- _Collected data_
====

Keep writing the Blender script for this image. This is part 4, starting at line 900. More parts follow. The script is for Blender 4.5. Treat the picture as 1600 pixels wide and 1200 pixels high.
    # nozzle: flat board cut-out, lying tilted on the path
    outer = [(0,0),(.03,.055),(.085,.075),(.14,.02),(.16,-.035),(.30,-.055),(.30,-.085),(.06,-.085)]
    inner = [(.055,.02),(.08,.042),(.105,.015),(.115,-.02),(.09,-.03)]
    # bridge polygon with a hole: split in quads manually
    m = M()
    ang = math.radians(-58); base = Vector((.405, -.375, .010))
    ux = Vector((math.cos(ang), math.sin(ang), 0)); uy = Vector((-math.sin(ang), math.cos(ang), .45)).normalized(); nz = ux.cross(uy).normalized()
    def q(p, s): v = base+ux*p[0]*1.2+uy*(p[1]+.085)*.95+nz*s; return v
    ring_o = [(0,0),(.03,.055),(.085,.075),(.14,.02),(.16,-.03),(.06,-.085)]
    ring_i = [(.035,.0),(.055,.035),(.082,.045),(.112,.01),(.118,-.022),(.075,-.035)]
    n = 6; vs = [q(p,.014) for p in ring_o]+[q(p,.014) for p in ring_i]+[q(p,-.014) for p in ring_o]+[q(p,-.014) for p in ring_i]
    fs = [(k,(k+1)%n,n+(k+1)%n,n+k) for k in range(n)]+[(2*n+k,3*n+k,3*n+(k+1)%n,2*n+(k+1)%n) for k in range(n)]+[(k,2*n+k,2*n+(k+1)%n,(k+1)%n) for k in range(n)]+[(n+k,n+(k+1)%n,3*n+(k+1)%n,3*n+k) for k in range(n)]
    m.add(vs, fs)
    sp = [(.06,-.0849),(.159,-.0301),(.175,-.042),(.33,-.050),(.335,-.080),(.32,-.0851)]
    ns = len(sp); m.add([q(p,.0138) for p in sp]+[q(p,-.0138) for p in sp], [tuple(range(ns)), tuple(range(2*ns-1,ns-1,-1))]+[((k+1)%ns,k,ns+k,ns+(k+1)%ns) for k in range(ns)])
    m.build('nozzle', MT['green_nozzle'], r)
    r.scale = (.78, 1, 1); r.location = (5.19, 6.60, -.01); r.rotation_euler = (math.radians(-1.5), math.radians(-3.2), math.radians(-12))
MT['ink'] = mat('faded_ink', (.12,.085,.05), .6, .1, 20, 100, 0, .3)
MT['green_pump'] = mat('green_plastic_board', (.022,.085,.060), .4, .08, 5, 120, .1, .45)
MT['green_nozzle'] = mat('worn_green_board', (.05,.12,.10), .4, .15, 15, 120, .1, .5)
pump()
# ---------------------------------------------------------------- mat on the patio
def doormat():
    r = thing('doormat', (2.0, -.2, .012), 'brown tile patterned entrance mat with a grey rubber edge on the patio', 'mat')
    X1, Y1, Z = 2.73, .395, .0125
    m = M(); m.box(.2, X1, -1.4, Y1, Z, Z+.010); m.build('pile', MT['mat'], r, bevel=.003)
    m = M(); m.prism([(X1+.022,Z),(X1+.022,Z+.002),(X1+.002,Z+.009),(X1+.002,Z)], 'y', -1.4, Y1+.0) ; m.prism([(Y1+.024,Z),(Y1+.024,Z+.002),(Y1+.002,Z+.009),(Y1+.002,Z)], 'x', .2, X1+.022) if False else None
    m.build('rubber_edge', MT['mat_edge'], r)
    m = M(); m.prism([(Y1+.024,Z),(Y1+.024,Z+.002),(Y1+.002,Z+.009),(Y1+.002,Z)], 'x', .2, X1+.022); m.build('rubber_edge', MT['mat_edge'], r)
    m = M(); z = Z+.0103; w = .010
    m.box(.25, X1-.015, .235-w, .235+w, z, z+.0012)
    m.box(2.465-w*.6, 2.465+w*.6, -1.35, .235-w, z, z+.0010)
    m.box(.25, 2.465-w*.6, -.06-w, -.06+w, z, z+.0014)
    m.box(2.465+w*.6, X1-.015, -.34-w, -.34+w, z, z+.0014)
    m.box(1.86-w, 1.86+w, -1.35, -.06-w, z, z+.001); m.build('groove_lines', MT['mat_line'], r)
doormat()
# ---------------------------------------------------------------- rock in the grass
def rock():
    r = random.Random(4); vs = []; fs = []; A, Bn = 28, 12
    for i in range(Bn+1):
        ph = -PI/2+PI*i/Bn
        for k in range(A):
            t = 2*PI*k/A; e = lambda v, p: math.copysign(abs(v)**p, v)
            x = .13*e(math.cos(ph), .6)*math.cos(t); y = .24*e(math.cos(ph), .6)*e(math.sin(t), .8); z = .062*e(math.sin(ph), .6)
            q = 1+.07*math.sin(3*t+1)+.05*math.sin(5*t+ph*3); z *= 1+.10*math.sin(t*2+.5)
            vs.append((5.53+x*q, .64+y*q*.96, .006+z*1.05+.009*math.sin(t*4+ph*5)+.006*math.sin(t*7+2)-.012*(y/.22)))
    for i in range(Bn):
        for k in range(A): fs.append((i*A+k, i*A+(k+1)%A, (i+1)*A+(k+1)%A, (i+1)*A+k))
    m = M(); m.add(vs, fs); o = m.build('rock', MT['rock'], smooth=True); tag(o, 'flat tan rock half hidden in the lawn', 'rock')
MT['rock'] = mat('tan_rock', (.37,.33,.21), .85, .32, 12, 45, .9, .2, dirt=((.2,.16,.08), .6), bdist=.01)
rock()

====

- _Directive_
All of the material above needs to be copied exactly.

- _Reply to the task_
Keep writing the Blender script for this image. This is part 4, starting at line 900. More parts follow. The script is for Blender 4.5. Treat the picture as 1600 pixels wide and 1200 pixels high.
    # nozzle: flat board cut-out, lying tilted on the path
    outer = [(0,0),(.03,.055),(.085,.075),(.14,.02),(.16,-.035),(.30,-.055),(.30,-.085),(.06,-.085)]
    inner = [(.055,.02),(.08,.042),(.105,.015),(.115,-.02),(.09,-.03)]
    # bridge polygon with a hole: split in quads manually
    m = M()
    ang = math.radians(-58); base = Vector((.405, -.375, .010))
    ux = Vector((math.cos(ang), math.sin(ang), 0)); uy = Vector((-math.sin(ang), math.cos(ang), .45)).normalized(); nz = ux.cross(uy).normalized()
    def q(p, s): v = base+ux*p[0]*1.2+uy*(p[1]+.085)*.95+nz*s; return v
    ring_o = [(0,0),(.03,.055),(.085,.075),(.14,.02),(.16,-.03),(.06,-.085)]
    ring_i = [(.035,.0),(.055,.035),(.082,.045),(.112,.01),(.118,-.022),(.075,-.035)]
    n = 6; vs = [q(p,.014) for p in ring_o]+[q(p,.014) for p in ring_i]+[q(p,-.014) for p in ring_o]+[q(p,-.014) for p in ring_i]
    fs = [(k,(k+1)%n,n+(k+1)%n,n+k) for k in range(n)]+[(2*n+k,3*n+k,3*n+(k+1)%n,2*n+(k+1)%n) for k in range(n)]+[(k,2*n+k,2*n+(k+1)%n,(k+1)%n) for k in range(n)]+[(n+k,n+(k+1)%n,3*n+(k+1)%n,3*n+k) for k in range(n)]
    m.add(vs, fs)
    sp = [(.06,-.0849),(.159,-.0301),(.175,-.042),(.33,-.050),(.335,-.080),(.32,-.0851)]
    ns = len(sp); m.add([q(p,.0138) for p in sp]+[q(p,-.0138) for p in sp], [tuple(range(ns)), tuple(range(2*ns-1,ns-1,-1))]+[((k+1)%ns,k,ns+k,ns+(k+1)%ns) for k in range(ns)])
    m.build('nozzle', MT['green_nozzle'], r)
    r.scale = (.78, 1, 1); r.location = (5.19, 6.60, -.01); r.rotation_euler = (math.radians(-1.5), math.radians(-3.2), math.radians(-12))
MT['ink'] = mat('faded_ink', (.12,.085,.05), .6, .1, 20, 100, 0, .3)
MT['green_pump'] = mat('green_plastic_board', (.022,.085,.060), .4, .08, 5, 120, .1, .45)
MT['green_nozzle'] = mat('worn_green_board', (.05,.12,.10), .4, .15, 15, 120, .1, .5)
pump()
# ---------------------------------------------------------------- mat on the patio
def doormat():
    r = thing('doormat', (2.0, -.2, .012), 'brown tile patterned entrance mat with a grey rubber edge on the patio', 'mat')
    X1, Y1, Z = 2.73, .395, .0125
    m = M(); m.box(.2, X1, -1.4, Y1, Z, Z+.010); m.build('pile', MT['mat'], r, bevel=.003)
    m = M(); m.prism([(X1+.022,Z),(X1+.022,Z+.002),(X1+.002,Z+.009),(X1+.002,Z)], 'y', -1.4, Y1+.0) ; m.prism([(Y1+.024,Z),(Y1+.024,Z+.002),(Y1+.002,Z+.009),(Y1+.002,Z)], 'x', .2, X1+.022) if False else None
    m.build('rubber_edge', MT['mat_edge'], r)
    m = M(); m.prism([(Y1+.024,Z),(Y1+.024,Z+.002),(Y1+.002,Z+.009),(Y1+.002,Z)], 'x', .2, X1+.022); m.build('rubber_edge', MT['mat_edge'], r)
    m = M(); z = Z+.0103; w = .010
    m.box(.25, X1-.015, .235-w, .235+w, z, z+.0012)
    m.box(2.465-w*.6, 2.465+w*.6, -1.35, .235-w, z, z+.0010)
    m.box(.25, 2.465-w*.6, -.06-w, -.06+w, z, z+.0014)
    m.box(2.465+w*.6, X1-.015, -.34-w, -.34+w, z, z+.0014)
    m.box(1.86-w, 1.86+w, -1.35, -.06-w, z, z+.001); m.build('groove_lines', MT['mat_line'], r)
doormat()
# ---------------------------------------------------------------- rock in the grass
def rock():
    r = random.Random(4); vs = []; fs = []; A, Bn = 28, 12
    for i in range(Bn+1):
        ph = -PI/2+PI*i/Bn
        for k in range(A):
            t = 2*PI*k/A; e = lambda v, p: math.copysign(abs(v)**p, v)
            x = .13*e(math.cos(ph), .6)*math.cos(t); y = .24*e(math.cos(ph), .6)*e(math.sin(t), .8); z = .062*e(math.sin(ph), .6)
            q = 1+.07*math.sin(3*t+1)+.05*math.sin(5*t+ph*3); z *= 1+.10*math.sin(t*2+.5)
            vs.append((5.53+x*q, .64+y*q*.96, .006+z*1.05+.009*math.sin(t*4+ph*5)+.006*math.sin(t*7+2)-.012*(y/.22)))
    for i in range(Bn):
        for k in range(A): fs.append((i*A+k, i*A+(k+1)%A, (i+1)*A+(k+1)%A, (i+1)*A+k))
    m = M(); m.add(vs, fs); o = m.build('rock', MT['rock'], smooth=True); tag(o, 'flat tan rock half hidden in the lawn', 'rock')
MT['rock'] = mat('tan_rock', (.37,.33,.21), .85, .32, 12, 45, .9, .2, dirt=((.2,.16,.08), .6), bdist=.01)
rock()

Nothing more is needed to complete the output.